Younger Car Buyers – a question of priorities

September 11, 2015
Performance Comms

For me, getting my first car was an exciting thought; however, it wasn’t until two years after I turned 17 that I was actually was motivated to learn to drive and get myself a car.

Although I never put much thought into understanding why this was the case, it seemingly has become the norm for the millennial market and car manufacturers are starting to fret that young people – the car buyers of tomorrow – are falling out of love with their products.

More and more young people are growing up and deciding to go into higher education; that means that the amount of student debt that exists is growing everyday – believe me, I know!

People are prioritising what they spend their money on and, with most students spending their summer working to pay for their studies, the time and money left for driving lessons is scarce.

For those who have undertaken the expensive and time-consuming driving test, buying and running a set of wheels is the next hurdle. On average, a five-year old supermini will set you back around £5,000 and the insurance for a teenager will command a similar amount again. Opting for an old banger is one way to save money on the purchase cost, but these can be unsafe and unreliable and subsequently end up costing more in the long term.

Nissan Leaf Charging Station

In order to combat this increasing trend, car manufacturers have had to be innovative about how their products reach the younger audience. Nissan injected youth appeal by gamifying the Leaf electric car with the city-building computer game, SimCity. Players of the game have the ability to drive the cars and charge them at a Nissan Leaf Charging Station. Influencing young drivers through a platform aimed squarely at their demographic is a sure-fire way of generating awareness around the product and brand, particularly among those who might prioritise owning the latest tech over their next car purchase.

Fiat 500 DieselFiat isn’t resting on its laurels with its popular 500 city car either.
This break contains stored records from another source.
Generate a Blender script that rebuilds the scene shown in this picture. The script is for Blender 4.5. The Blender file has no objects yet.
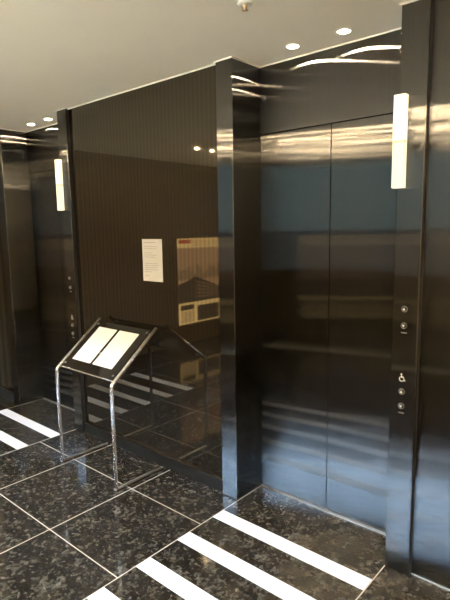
import bpy, bmesh, math, random
from mathutils import Vector, Matrix
random.seed(7)
C = bpy.context.scene.collection
PI = math.pi

# ------------------------------------------------------------------ dimensions (metres)
H = 2.466                      # ceiling height
DEP = 0.2386                   # depth of the elevator recesses
XA, XB = 0.0, 0.899            # right recess, between its two pillars
PW = 0.1155                    # pillar width
XC = -1.5814                   # right side of the far pillar with the sconce
XD = -2.606                    # left jamb of the far recess
XCL = XC - PW                  # right jamb of the far recess
YG = 0.03                      # plane of the glazed wall panel
DH = 2.1                       # door height
XL, XR, YB = -3.2, 3.4, -3.72   # lobby ends

WX0, WX1, WZ0, WZ1 = -3.1, 2.0, 0.98, 2.455

# ------------------------------------------------------------------ helpers
def link(o, parent=None):
    C.objects.link(o)
    if parent: o.parent = parent
    return o

def obj(name, bm, mat, parent=None, smooth=False, loc=None):
    me = bpy.data.meshes.new(name)
    bmesh.ops.recalc_face_normals(bm, faces=bm.faces[:])
    bm.to_mesh(me); bm.free()
    for m in (mat if isinstance(mat, (list, tuple)) else [mat]): me.materials.append(m)
    if smooth:
        for p in me.polygons: p.use_smooth = True
    o = bpy.data.objects.new(name, me)
    if loc: o.location = loc
    return link(o, parent)

def tag(o, label=None, cat=None, group=None, kind=None):
    if label: o['label'] = label
    if cat: o['category'] = cat
    if group: o['group'] = group
    if kind: o['kind'] = kind
    return o

def thing(name, label, cat, loc=(0, 0, 0), group=None, kind=None):
    o = bpy.data.objects.new(name, None); o.empty_display_size = 0.05
    o.location = loc; link(o)
    return tag(o, label, cat, group, kind)

def box(bm, x0, x1, y0, y1, z0, z1, bev=0.0, seg=2, mi=0):
    before = set(bm.faces)
    vs = [bm.verts.new((x, y, z)) for x in (x0, x1) for y in (y0, y1) for z in (z0, z1)]
    fs = []
    for q in ((0, 1, 3, 2), (4, 6, 7, 5), (0, 4, 5, 1), (2, 3, 7, 6), (0, 2, 6, 4), (1, 5, 7, 3)):
        fs.append(bm.faces.new([vs[i] for i in q]))
    if bev:
        es = list({e for f in fs for e in f.edges})
        bmesh.ops.bevel(bm, geom=es, offset=bev, segments=seg, affect='EDGES', profile=0.5)
    for f in bm.faces:
        if f not in before: f.material_index = mi
    return bm

def boxm(*a, **k): return box(bmesh.new(), *a, **k)

def lathe(bm, prof, seg=32, M=None, cap0=True, cap1=True):
    rings = []
    for r, z in prof:
        rings.append([bm.verts.new((r * math.cos(2 * PI * i / seg), r * math.sin(2 * PI * i / seg), z)) for i in range(seg)])
    for a, b in zip(rings, rings[1:]):
        for i in range(seg):
            bm.faces.new((a[i], a[(i + 1) % seg], b[(i + 1) % seg], b[i]))
    if cap0: bm.faces.new(rings[0][::-1])
    if cap1: bm.faces.new(rings[-1])
    if M is not None:
        bmesh.ops.transform(bm, matrix=M, verts=[v for r in rings for v in r])
    return bm

def prism(bm, pts, M, depth):
    """extrude a 2-D outline (local xy) by depth along local z"""
    a = [bm.verts.new(M @ Vector((x, y, 0))) for x, y in pts]
    b = [bm.verts.new(M @ Vector((x, y, depth))) for x, y in pts]
    n = len(pts)
    bm.faces.new(a[::-1]); bm.faces.new(b)
    for i in range(n): bm.faces.new((a[i], a[(i + 1) % n], b[(i + 1) % n], b[i]))
    return bm

def tube(bm, pts, r, seg=16):
    pts = [Vector(p) for p in pts]
    rings = []; prevn = None
    for i, p in enumerate(pts):
        t = (pts[min(i + 1, len(pts) - 1)] - pts[max(i - 1, 0)]).normalized()
        n = Vector((1, 0, 0)) if prevn is None else prevn
        n = (n - t * n.dot(t)).normalized(); prevn = n
        b = t.cross(n)
        rings.append([bm.verts.new(p + r * (math.cos(2 * PI * k / seg) * n + math.sin(2 * PI * k / seg) * b)) for k in range(seg)])
    for a, b in zip(rings, rings[1:]):
        for k in range(seg): bm.faces.new((a[k], a[(k + 1) % seg], b[(k + 1) % seg], b[k]))
    bm.faces.new(rings[0][::-1]); bm.faces.new(rings[-1])
    return bm

def fillet(pts, rad, n=8):
    out = [Vector(pts[0])]
    for i in range(1, len(pts) - 1):
        p = Vector(pts[i]); a = (Vector(pts[i - 1]) - p).normalized(); b = (Vector(pts[i + 1]) - p).normalized()
        ang = a.angle(b); d = rad / math.tan(ang / 2)
        c = p + (a + b).normalized() * (rad / math.sin(ang / 2))
        s = p + a * d; e = p + b * d
        v0 = s - c; v1 = e - c; th = v0.angle(v1); ax = v0.cross(v1).normalized()
        for k in range(n + 1):
            out.append(c + Matrix.Rotation(th * k / n, 3, ax) @ v0)
    out.append(Vector(pts[-1]))
    return out

# ------------------------------------------------------------------ materials
def newmat(name):
    m = bpy.data.materials.new(name); m.use_nodes = True
    nt = m.node_tree; bs = nt.nodes['Principled BSDF']
    return m, nt, bs

def N(nt, t, **kw):
    n = nt.nodes.new(t)
    for k, v in kw.items():
        if k.startswith('i_'): n.inputs[int(k[2:]) if k[2:].isdigit() else k[2:]].default_value = v
        else: setattr(n, k, v)
    return n

def math_(nt, op, a, b=None, clamp=False):
    n = nt.nodes.new('ShaderNodeMath'); n.operation = op; n.use_clamp = clamp
    for i, v in enumerate((a, b)):
        if v is None: continue
        if isinstance(v, (int, float)): n.inputs[i].default_value = v
        else: nt.links.new(v, n.inputs[i])
    return n.outputs[0]

def ramp(nt, fac, stops, interp='LINEAR'):
    n = nt.nodes.new('ShaderNodeValToRGB'); cr = n.color_ramp; cr.interpolation = interp
    while len(cr.elements) < len(stops): cr.elements.new(0.5)
    for e, (p, c) in zip(cr.elements, stops): e.position = p; e.color = (*c, 1)
    nt.links.new(fac, n.inputs[0]); return n.outputs[0]

def mixc(nt, fac, a, b):
    n = nt.nodes.new('ShaderNodeMix'); n.data_type = 'RGBA'
    for i, v in ((0, fac), (6, a), (7, b)):
        if isinstance(v, (int, float)): n.inputs[i].default_value = v
        elif isinstance(v, tuple): n.inputs[i].default_value = (*v, 1)
        else: nt.links.new(v, n.inputs[i])
    return n.outputs[2]

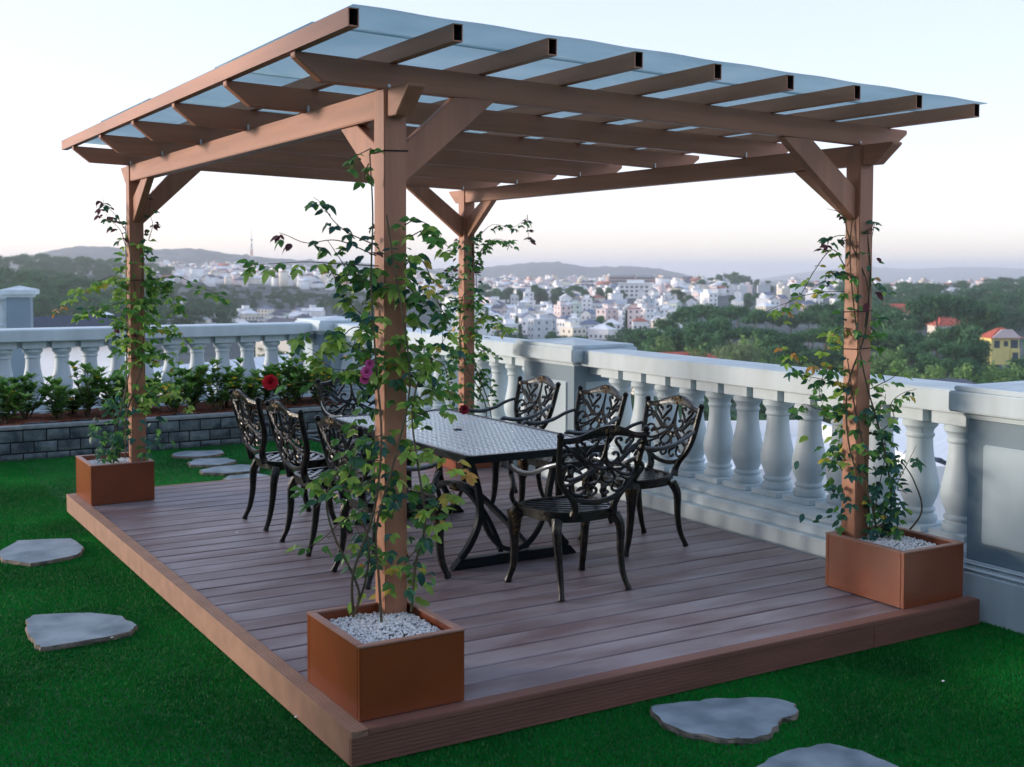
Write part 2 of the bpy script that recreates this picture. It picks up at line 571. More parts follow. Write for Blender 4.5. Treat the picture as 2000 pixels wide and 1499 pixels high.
STONES = {
    'pale grey slab lying leftmost beside the long side of the deck': [(-0.66, 4.15), (-0.49, 4.45), (-0.175, 4.33), (-0.15, 4.03), (-0.235, 3.83), (-0.40, 3.76), (-0.524, 3.74), (-0.66, 3.93)],
    'squared grey slab on the lawn nearest the camera at left': [(-0.745, 2.513), (-0.697, 2.575), (-0.422, 2.468), (-0.30, 2.32), (-0.27, 2.114), (-0.33, 2.02), (-0.55, 1.99), (-0.731, 1.98), (-0.775, 2.04), (-.77, 2.3)],
    'broad pointed slab in front of the deck end': [(1.283, -0.116), (1.356, -0.125), (1.46, -.15), (1.589, -0.179), (1.78, -0.285), (1.83, -0.401), (1.758, -0.483), (1.622, -0.513), (1.53, -.58), (1.42, -0.585), (1.329, -0.542), (1.242, -0.431), (1.22, -0.283)],
    'rounded slab cut by the bottom edge of the photo': [(1.22, -0.80), (1.34, -0.758), (1.507, -0.745), (1.641, -0.773), (1.70, -0.889), (1.70, -1.066), (1.56, -1.2), (1.35, -1.18), (1.2, -1.02)],
    'farthest slab next to the stone planting bed': [(1.399, 7.65), (1.544, 7.756), (1.87, 7.645), (1.85, 7.45), (1.70, 7.36), (1.551, 7.341), (1.369, 7.483)],
    'second slab from the stone planting bed': [(1.376, 7.054), (1.494, 7.23), (1.786, 7.132), (1.80, 6.9), (1.596, 6.758), (1.36, 6.895)],
    'third slab from the stone planting bed': [(1.344, 6.548), (1.501, 6.682), (1.768, 6.692), (1.90, 6.538), (1.80, 6.28), (1.5, 6.3), (1.332, 6.43)],
    'slab touching the far edge of the deck': [(1.394, 6.035), (1.506, 6.176), (1.734, 6.166), (1.80, 6.0), (1.72, 5.84), (1.427, 5.90)]}
for lb, poly in STONES.items():
    c = np.mean(poly, 0)
    mb = MB()
    pts = []
    n = len(poly)
    for i in range(n):                       # rough up the outline between the corners
        p, q = np.array(poly[i]), np.array(poly[(i + 1) % n])
        for t in (0, .33, .66):
            pts.append(p + (q - p) * t + (NP.normal(size=2) * .006 if t else 0))
    k = len(pts)
    rings = [(1.0, -.004), (1.012, .010), (1.0, .024), (.985, .029)]
    vs = [(float(c[0] + (p[0] - c[0]) * s + NP.normal() * .002), float(c[1] + (p[1] - c[1]) * s + NP.normal() * .002), z + (float(NP.normal()) * .002 if z < .026 else 0)) for s, z in rings for p in pts]
    vs.append((float(c[0]), float(c[1]), .030))
    for r_ in range(3):
        mb.add([], [])
    fs = [(r_ * k + i, r_ * k + (i + 1) % k, (r_ + 1) * k + (i + 1) % k, (r_ + 1) * k + i) for r_ in range(3) for i in range(k)]
    b0 = len(mb.v)
    mb.add(vs, fs, 1)
    mb.f.extend([(b0 + 3 * k + i, b0 + 3 * k + (i + 1) % k, b0 + 4 * k) for i in range(k)])
    mb.m.extend([0] * k)
    o = mb.build('stepping_stone', [M['stone'], M['stone_edge']])
    tag(o, lb, 'stepping stone', 'stepping stones set in the lawn')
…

It’s targeted the younger driver (albeit the younger driver with expensive taste and generous parents) by collaborating with fashion designers such as Diesel and Gucci to create special edition 500s, giving them a design-led edge and bringing them firmly under the nose of the fashion brand-loving youth!

However, not everyone has the blessing of the ‘bank of mum and dad’, so car manufacturers have had to investigate new ways of selling cars.

Personal Contract Purchase (PCP) schemes allow the car buyer to pay off a small amount of money each month towards the cost of the car, like a smartphone contract, rather than in one unaffordable lump sum like the old days.

These are proving popular; according to statistics, only 38 percent of car financing deals in 2006 were PCP, whereas now they account for 77 percent of all new finance agreements, according to Motor Finance Online. In line with the spending patterns of the younger buyer, the PCP scheme is just one way that the motoring industry has breathed a new lease of life into car sales.

Ultimately that, alongside brand creativity, is a step towards capturing the imagination of the next generation of car buyers.